I have photoshop, but I almost never use it anymore. I do everything in Photoshop Lightroom. It really makes it quick and easy to fix up and organize your pictures. It has a lot of simple time saving features like you can easily copy and paste all of your retouched settings from one picture over to the rest of the pictures from that shoot. I am a big Lightroom fan.

kimber said...

Abe is honored to be one of your subjects anytime. I want copies of those.

Chris Cherry said...

enough already. which camera did you get? what are the specs? how much research did you do? Serena and I want to get one so we want to tap into your recently acquired knowledge.

Ryan said...

Meh. I've never taken a photography class in my life.

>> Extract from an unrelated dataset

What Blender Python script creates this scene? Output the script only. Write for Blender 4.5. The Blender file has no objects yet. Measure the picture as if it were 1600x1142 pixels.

If you're motivated enough check out sites like Digital Photography school and strobist.com. I'm all self taught. I was just crazy motivated and that's all it really took with the internet machine around.

The "must have" books are the Scott Kelby books previously recommended (if you can put up with really bad humor...bad bad...did I mention it was bad?) and the book that was a game changer for me was a book called "Understanding Exposure" by Bryan Peterson. It was only when I understood how to shoot in manual that things really changed for me.

Too bad you guys aren't closer. I'd be more than willing to put you through the paces and teach you.

I'm going to have to disagree with some and say that it is possible to get amazing results in camera...if you are using film. (yes, I'm a 100% film snob and hope to never have to touch a digital camera for the rest of my life. :)

david said...

Chris et al

we got this guy

basic, entry level DSLR. one of my friends kind of walked me through the options, basically a trade off between nikon and canon. both make good cameras.

the youngs said...

Excellent Choice! I got the a Rebel T1i, so we are totally compatible!! :) You can try out my lenses when we come to visit in March, if you like! :)

Ryan said...

Very cool. I will say that zoom lenses seem nice for flexibility but if you want the best portraits go with prime (non-zoom lenses) that have large apertures (1.4f-2.8f). At my weddings I shoot all prime.

Barb said...

Dah-veed,
My friend is starting out as a photographer - what kind of DSLR did you get?